#### Supplied data
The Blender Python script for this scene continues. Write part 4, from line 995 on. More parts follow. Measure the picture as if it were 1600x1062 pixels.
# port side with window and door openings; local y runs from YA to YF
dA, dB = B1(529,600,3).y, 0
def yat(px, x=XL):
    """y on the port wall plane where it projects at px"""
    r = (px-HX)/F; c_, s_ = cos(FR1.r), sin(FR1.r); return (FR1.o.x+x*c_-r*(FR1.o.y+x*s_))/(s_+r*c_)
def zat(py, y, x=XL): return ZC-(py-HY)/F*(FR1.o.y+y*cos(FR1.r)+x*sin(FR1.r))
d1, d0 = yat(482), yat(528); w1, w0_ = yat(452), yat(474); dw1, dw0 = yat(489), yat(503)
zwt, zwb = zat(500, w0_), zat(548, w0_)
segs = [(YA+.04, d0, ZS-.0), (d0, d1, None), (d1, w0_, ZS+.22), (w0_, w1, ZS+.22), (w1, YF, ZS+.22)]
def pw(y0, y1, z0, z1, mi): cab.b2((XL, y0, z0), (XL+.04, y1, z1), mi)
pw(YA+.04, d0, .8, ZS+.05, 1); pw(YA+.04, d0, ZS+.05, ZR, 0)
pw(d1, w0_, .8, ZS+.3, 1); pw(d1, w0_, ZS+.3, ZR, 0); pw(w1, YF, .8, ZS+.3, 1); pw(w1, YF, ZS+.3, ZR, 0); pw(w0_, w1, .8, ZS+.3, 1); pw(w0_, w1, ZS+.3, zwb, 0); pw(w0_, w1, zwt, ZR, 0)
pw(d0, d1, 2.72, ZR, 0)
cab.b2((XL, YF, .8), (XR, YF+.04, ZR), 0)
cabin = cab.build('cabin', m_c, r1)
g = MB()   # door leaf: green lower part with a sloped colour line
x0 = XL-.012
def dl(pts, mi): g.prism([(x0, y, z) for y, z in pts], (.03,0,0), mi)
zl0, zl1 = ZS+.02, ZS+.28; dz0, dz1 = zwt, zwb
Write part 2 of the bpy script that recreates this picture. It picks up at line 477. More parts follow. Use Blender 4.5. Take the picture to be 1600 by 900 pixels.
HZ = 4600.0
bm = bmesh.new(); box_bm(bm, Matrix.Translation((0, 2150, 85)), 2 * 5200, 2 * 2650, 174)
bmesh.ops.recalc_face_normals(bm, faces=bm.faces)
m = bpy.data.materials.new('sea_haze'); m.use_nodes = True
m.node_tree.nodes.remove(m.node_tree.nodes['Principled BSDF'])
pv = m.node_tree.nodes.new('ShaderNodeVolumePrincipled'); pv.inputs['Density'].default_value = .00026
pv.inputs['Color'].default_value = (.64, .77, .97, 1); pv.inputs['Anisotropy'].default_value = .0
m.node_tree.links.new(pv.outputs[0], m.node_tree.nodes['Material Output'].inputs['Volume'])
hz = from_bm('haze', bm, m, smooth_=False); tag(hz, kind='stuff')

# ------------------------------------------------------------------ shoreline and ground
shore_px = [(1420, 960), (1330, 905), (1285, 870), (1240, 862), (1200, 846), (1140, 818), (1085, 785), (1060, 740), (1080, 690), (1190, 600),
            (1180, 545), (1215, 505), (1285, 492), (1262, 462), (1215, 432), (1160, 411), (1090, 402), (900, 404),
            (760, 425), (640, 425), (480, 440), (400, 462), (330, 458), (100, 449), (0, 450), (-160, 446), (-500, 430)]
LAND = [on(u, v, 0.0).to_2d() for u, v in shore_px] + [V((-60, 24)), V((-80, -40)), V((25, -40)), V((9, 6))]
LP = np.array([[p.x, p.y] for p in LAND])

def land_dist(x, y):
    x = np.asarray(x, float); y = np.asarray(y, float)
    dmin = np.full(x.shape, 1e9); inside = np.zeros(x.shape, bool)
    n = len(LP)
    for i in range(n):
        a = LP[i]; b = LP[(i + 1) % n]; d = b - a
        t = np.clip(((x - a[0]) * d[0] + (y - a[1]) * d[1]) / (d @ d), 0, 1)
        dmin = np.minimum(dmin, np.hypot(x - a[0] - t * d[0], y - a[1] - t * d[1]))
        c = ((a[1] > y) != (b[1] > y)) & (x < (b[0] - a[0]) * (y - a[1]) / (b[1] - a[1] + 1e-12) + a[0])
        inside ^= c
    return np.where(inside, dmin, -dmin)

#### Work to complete
Copy out each line exactly as written.

#### Complete output
The Blender Python script for this scene continues. Write part 4, from line 995 on. More parts follow. Measure the picture as if it were 1600x1062 pixels.
# port side with window and door openings; local y runs from YA to YF
dA, dB = B1(529,600,3).y, 0
def yat(px, x=XL):
    """y on the port wall plane where it projects at px"""
    r = (px-HX)/F; c_, s_ = cos(FR1.r), sin(FR1.r); return (FR1.o.x+x*c_-r*(FR1.o.y+x*s_))/(s_+r*c_)
def zat(py, y, x=XL): return ZC-(py-HY)/F*(FR1.o.y+y*cos(FR1.r)+x*sin(FR1.r))
d1, d0 = yat(482), yat(528); w1, w0_ = yat(452), yat(474); dw1, dw0 = yat(489), yat(503)
zwt, zwb = zat(500, w0_), zat(548, w0_)
segs = [(YA+.04, d0, ZS-.0), (d0, d1, None), (d1, w0_, ZS+.22), (w0_, w1, ZS+.22), (w1, YF, ZS+.22)]
def pw(y0, y1, z0, z1, mi): cab.b2((XL, y0, z0), (XL+.04, y1, z1), mi)
pw(YA+.04, d0, .8, ZS+.05, 1); pw(YA+.04, d0, ZS+.05, ZR, 0)
pw(d1, w0_, .8, ZS+.3, 1); pw(d1, w0_, ZS+.3, ZR, 0); pw(w1, YF, .8, ZS+.3, 1); pw(w1, YF, ZS+.3, ZR, 0); pw(w0_, w1, .8, ZS+.3, 1); pw(w0_, w1, ZS+.3, zwb, 0); pw(w0_, w1, zwt, ZR, 0)
pw(d0, d1, 2.72, ZR, 0)
cab.b2((XL, YF, .8), (XR, YF+.04, ZR), 0)
cabin = cab.build('cabin', m_c, r1)
g = MB()   # door leaf: green lower part with a sloped colour line
x0 = XL-.012
def dl(pts, mi): g.prism([(x0, y, z) for y, z in pts], (.03,0,0), mi)
zl0, zl1 = ZS+.02, ZS+.28; dz0, dz1 = zwt, zwb
Write part 2 of the bpy script that recreates this picture. It picks up at line 477. More parts follow. Use Blender 4.5. Take the picture to be 1600 by 900 pixels.
HZ = 4600.0
bm = bmesh.new(); box_bm(bm, Matrix.Translation((0, 2150, 85)), 2 * 5200, 2 * 2650, 174)
bmesh.ops.recalc_face_normals(bm, faces=bm.faces)
m = bpy.data.materials.new('sea_haze'); m.use_nodes = True
m.node_tree.nodes.remove(m.node_tree.nodes['Principled BSDF'])
pv = m.node_tree.nodes.new('ShaderNodeVolumePrincipled'); pv.inputs['Density'].default_value = .00026
pv.inputs['Color'].default_value = (.64, .77, .97, 1); pv.inputs['Anisotropy'].default_value = .0
m.node_tree.links.new(pv.outputs[0], m.node_tree.nodes['Material Output'].inputs['Volume'])
hz = from_bm('haze', bm, m, smooth_=False); tag(hz, kind='stuff')

# ------------------------------------------------------------------ shoreline and ground
shore_px = [(1420, 960), (1330, 905), (1285, 870), (1240, 862), (1200, 846), (1140, 818), (1085, 785), (1060, 740), (1080, 690), (1190, 600),
            (1180, 545), (1215, 505), (1285, 492), (1262, 462), (1215, 432), (1160, 411), (1090, 402), (900, 404),
            (760, 425), (640, 425), (480, 440), (400, 462), (330, 458), (100, 449), (0, 450), (-160, 446), (-500, 430)]
LAND = [on(u, v, 0.0).to_2d() for u, v in shore_px] + [V((-60, 24)), V((-80, -40)), V((25, -40)), V((9, 6))]
LP = np.array([[p.x, p.y] for p in LAND])

def land_dist(x, y):
    x = np.asarray(x, float); y = np.asarray(y, float)
    dmin = np.full(x.shape, 1e9); inside = np.zeros(x.shape, bool)
    n = len(LP)
    for i in range(n):
        a = LP[i]; b = LP[(i + 1) % n]; d = b - a
        t = np.clip(((x - a[0]) * d[0] + (y - a[1]) * d[1]) / (d @ d), 0, 1)
        dmin = np.minimum(dmin, np.hypot(x - a[0] - t * d[0], y - a[1] - t * d[1]))
        c = ((a[1] > y) != (b[1] > y)) & (x < (b[0] - a[0]) * (y - a[1]) / (b[1] - a[1] + 1e-12) + a[0])
        inside ^= c
    return np.where(inside, dmin, -dmin)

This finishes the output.